_TASK DETAILS_
Please print all of the material below, word for word.

_DATA BLOCK_
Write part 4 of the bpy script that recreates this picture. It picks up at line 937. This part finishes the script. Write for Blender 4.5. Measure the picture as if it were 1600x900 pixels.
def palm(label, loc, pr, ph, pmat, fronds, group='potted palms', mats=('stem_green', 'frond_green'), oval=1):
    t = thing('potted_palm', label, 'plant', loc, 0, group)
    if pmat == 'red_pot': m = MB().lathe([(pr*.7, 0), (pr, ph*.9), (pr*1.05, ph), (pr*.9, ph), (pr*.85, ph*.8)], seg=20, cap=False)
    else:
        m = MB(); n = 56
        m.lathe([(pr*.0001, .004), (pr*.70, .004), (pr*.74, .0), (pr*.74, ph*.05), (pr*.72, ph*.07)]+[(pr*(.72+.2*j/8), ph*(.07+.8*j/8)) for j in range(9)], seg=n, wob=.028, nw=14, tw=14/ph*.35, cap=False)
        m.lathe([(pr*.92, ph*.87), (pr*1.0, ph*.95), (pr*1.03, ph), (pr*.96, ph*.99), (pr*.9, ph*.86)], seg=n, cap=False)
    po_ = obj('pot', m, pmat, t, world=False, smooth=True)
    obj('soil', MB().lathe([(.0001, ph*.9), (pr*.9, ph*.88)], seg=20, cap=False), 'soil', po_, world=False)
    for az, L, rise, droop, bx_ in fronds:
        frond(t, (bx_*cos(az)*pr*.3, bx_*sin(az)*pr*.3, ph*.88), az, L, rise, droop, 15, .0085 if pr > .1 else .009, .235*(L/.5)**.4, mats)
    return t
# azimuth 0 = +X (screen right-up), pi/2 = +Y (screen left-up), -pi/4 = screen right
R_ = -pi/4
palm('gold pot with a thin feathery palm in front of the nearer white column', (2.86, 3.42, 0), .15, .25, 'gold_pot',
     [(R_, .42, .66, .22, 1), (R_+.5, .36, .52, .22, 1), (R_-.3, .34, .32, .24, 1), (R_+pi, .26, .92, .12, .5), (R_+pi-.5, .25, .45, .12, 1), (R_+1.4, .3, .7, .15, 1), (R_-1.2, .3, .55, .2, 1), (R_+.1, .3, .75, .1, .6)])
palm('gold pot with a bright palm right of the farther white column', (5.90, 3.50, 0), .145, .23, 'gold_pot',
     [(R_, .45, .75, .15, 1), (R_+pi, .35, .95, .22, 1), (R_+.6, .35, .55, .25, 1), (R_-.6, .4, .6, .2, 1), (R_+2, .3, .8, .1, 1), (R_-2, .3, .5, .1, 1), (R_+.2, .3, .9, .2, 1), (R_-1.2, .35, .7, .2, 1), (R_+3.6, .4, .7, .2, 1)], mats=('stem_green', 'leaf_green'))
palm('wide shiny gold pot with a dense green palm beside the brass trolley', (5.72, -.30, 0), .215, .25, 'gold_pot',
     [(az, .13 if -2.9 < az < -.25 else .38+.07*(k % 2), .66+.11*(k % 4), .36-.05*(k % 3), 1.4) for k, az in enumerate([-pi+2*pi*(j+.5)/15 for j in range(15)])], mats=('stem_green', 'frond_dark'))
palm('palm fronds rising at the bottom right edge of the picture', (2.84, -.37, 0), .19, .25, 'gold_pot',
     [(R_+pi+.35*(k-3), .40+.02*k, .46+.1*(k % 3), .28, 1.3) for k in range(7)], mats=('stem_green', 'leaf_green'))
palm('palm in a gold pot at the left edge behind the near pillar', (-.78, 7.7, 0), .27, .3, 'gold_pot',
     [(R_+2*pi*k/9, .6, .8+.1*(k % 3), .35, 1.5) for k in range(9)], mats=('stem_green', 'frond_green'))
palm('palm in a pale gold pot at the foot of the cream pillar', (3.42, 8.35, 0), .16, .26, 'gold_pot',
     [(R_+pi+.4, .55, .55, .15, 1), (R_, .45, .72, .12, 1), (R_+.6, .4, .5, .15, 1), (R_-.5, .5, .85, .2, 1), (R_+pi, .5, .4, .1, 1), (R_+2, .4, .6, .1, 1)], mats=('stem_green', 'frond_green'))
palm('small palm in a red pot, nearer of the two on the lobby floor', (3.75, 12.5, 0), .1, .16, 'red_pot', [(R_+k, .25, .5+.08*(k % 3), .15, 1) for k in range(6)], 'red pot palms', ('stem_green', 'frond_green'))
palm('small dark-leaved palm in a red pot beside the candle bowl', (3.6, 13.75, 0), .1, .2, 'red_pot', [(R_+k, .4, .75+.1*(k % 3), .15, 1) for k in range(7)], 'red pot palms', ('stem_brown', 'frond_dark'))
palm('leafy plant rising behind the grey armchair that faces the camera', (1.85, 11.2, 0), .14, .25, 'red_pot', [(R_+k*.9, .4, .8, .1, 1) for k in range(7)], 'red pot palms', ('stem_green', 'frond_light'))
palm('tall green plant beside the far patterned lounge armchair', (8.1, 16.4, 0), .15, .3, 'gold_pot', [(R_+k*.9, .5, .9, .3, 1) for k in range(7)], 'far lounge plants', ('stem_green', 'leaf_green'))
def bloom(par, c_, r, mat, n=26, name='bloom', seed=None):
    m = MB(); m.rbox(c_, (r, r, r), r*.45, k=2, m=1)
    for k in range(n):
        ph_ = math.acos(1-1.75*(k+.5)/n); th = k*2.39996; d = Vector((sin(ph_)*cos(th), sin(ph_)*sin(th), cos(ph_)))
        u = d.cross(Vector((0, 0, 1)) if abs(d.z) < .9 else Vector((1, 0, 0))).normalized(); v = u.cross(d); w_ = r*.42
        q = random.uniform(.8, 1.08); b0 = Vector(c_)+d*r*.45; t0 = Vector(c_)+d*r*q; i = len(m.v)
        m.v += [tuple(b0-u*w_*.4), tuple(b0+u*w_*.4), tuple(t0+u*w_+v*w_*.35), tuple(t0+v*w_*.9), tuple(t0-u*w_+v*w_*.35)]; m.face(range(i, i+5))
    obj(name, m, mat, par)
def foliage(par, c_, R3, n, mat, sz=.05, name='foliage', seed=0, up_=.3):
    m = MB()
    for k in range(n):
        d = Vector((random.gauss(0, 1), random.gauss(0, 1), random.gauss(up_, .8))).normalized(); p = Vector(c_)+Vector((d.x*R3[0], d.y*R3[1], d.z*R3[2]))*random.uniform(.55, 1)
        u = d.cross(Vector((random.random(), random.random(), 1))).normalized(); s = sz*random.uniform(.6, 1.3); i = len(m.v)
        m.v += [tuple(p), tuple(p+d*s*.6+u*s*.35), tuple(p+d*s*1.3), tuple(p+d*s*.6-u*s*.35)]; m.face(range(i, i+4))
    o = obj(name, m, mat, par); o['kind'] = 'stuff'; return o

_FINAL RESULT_
Write part 4 of the bpy script that recreates this picture. It picks up at line 937. This part finishes the script. Write for Blender 4.5. Measure the picture as if it were 1600x900 pixels.
def palm(label, loc, pr, ph, pmat, fronds, group='potted palms', mats=('stem_green', 'frond_green'), oval=1):
    t = thing('potted_palm', label, 'plant', loc, 0, group)
    if pmat == 'red_pot': m = MB().lathe([(pr*.7, 0), (pr, ph*.9), (pr*1.05, ph), (pr*.9, ph), (pr*.85, ph*.8)], seg=20, cap=False)
    else:
        m = MB(); n = 56
        m.lathe([(pr*.0001, .004), (pr*.70, .004), (pr*.74, .0), (pr*.74, ph*.05), (pr*.72, ph*.07)]+[(pr*(.72+.2*j/8), ph*(.07+.8*j/8)) for j in range(9)], seg=n, wob=.028, nw=14, tw=14/ph*.35, cap=False)
        m.lathe([(pr*.92, ph*.87), (pr*1.0, ph*.95), (pr*1.03, ph), (pr*.96, ph*.99), (pr*.9, ph*.86)], seg=n, cap=False)
    po_ = obj('pot', m, pmat, t, world=False, smooth=True)
    obj('soil', MB().lathe([(.0001, ph*.9), (pr*.9, ph*.88)], seg=20, cap=False), 'soil', po_, world=False)
    for az, L, rise, droop, bx_ in fronds:
        frond(t, (bx_*cos(az)*pr*.3, bx_*sin(az)*pr*.3, ph*.88), az, L, rise, droop, 15, .0085 if pr > .1 else .009, .235*(L/.5)**.4, mats)
    return t
# azimuth 0 = +X (screen right-up), pi/2 = +Y (screen left-up), -pi/4 = screen right
R_ = -pi/4
palm('gold pot with a thin feathery palm in front of the nearer white column', (2.86, 3.42, 0), .15, .25, 'gold_pot',
     [(R_, .42, .66, .22, 1), (R_+.5, .36, .52, .22, 1), (R_-.3, .34, .32, .24, 1), (R_+pi, .26, .92, .12, .5), (R_+pi-.5, .25, .45, .12, 1), (R_+1.4, .3, .7, .15, 1), (R_-1.2, .3, .55, .2, 1), (R_+.1, .3, .75, .1, .6)])
palm('gold pot with a bright palm right of the farther white column', (5.90, 3.50, 0), .145, .23, 'gold_pot',
     [(R_, .45, .75, .15, 1), (R_+pi, .35, .95, .22, 1), (R_+.6, .35, .55, .25, 1), (R_-.6, .4, .6, .2, 1), (R_+2, .3, .8, .1, 1), (R_-2, .3, .5, .1, 1), (R_+.2, .3, .9, .2, 1), (R_-1.2, .35, .7, .2, 1), (R_+3.6, .4, .7, .2, 1)], mats=('stem_green', 'leaf_green'))
palm('wide shiny gold pot with a dense green palm beside the brass trolley', (5.72, -.30, 0), .215, .25, 'gold_pot',
     [(az, .13 if -2.9 < az < -.25 else .38+.07*(k % 2), .66+.11*(k % 4), .36-.05*(k % 3), 1.4) for k, az in enumerate([-pi+2*pi*(j+.5)/15 for j in range(15)])], mats=('stem_green', 'frond_dark'))
palm('palm fronds rising at the bottom right edge of the picture', (2.84, -.37, 0), .19, .25, 'gold_pot',
     [(R_+pi+.35*(k-3), .40+.02*k, .46+.1*(k % 3), .28, 1.3) for k in range(7)], mats=('stem_green', 'leaf_green'))
palm('palm in a gold pot at the left edge behind the near pillar', (-.78, 7.7, 0), .27, .3, 'gold_pot',
     [(R_+2*pi*k/9, .6, .8+.1*(k % 3), .35, 1.5) for k in range(9)], mats=('stem_green', 'frond_green'))
palm('palm in a pale gold pot at the foot of the cream pillar', (3.42, 8.35, 0), .16, .26, 'gold_pot',
     [(R_+pi+.4, .55, .55, .15, 1), (R_, .45, .72, .12, 1), (R_+.6, .4, .5, .15, 1), (R_-.5, .5, .85, .2, 1), (R_+pi, .5, .4, .1, 1), (R_+2, .4, .6, .1, 1)], mats=('stem_green', 'frond_green'))
palm('small palm in a red pot, nearer of the two on the lobby floor', (3.75, 12.5, 0), .1, .16, 'red_pot', [(R_+k, .25, .5+.08*(k % 3), .15, 1) for k in range(6)], 'red pot palms', ('stem_green', 'frond_green'))
palm('small dark-leaved palm in a red pot beside the candle bowl', (3.6, 13.75, 0), .1, .2, 'red_pot', [(R_+k, .4, .75+.1*(k % 3), .15, 1) for k in range(7)], 'red pot palms', ('stem_brown', 'frond_dark'))
palm('leafy plant rising behind the grey armchair that faces the camera', (1.85, 11.2, 0), .14, .25, 'red_pot', [(R_+k*.9, .4, .8, .1, 1) for k in range(7)], 'red pot palms', ('stem_green', 'frond_light'))
palm('tall green plant beside the far patterned lounge armchair', (8.1, 16.4, 0), .15, .3, 'gold_pot', [(R_+k*.9, .5, .9, .3, 1) for k in range(7)], 'far lounge plants', ('stem_green', 'leaf_green'))
def bloom(par, c_, r, mat, n=26, name='bloom', seed=None):
    m = MB(); m.rbox(c_, (r, r, r), r*.45, k=2, m=1)
    for k in range(n):
        ph_ = math.acos(1-1.75*(k+.5)/n); th = k*2.39996; d = Vector((sin(ph_)*cos(th), sin(ph_)*sin(th), cos(ph_)))
        u = d.cross(Vector((0, 0, 1)) if abs(d.z) < .9 else Vector((1, 0, 0))).normalized(); v = u.cross(d); w_ = r*.42
        q = random.uniform(.8, 1.08); b0 = Vector(c_)+d*r*.45; t0 = Vector(c_)+d*r*q; i = len(m.v)
        m.v += [tuple(b0-u*w_*.4), tuple(b0+u*w_*.4), tuple(t0+u*w_+v*w_*.35), tuple(t0+v*w_*.9), tuple(t0-u*w_+v*w_*.35)]; m.face(range(i, i+5))
    obj(name, m, mat, par)
def foliage(par, c_, R3, n, mat, sz=.05, name='foliage', seed=0, up_=.3):
    m = MB()
    for k in range(n):
        d = Vector((random.gauss(0, 1), random.gauss(0, 1), random.gauss(up_, .8))).normalized(); p = Vector(c_)+Vector((d.x*R3[0], d.y*R3[1], d.z*R3[2]))*random.uniform(.55, 1)
        u = d.cross(Vector((random.random(), random.random(), 1))).normalized(); s = sz*random.uniform(.6, 1.3); i = len(m.v)
        m.v += [tuple(p), tuple(p+d*s*.6+u*s*.35), tuple(p+d*s*1.3), tuple(p+d*s*.6-u*s*.35)]; m.face(range(i, i+4))
    o = obj(name, m, mat, par); o['kind'] = 'stuff'; return o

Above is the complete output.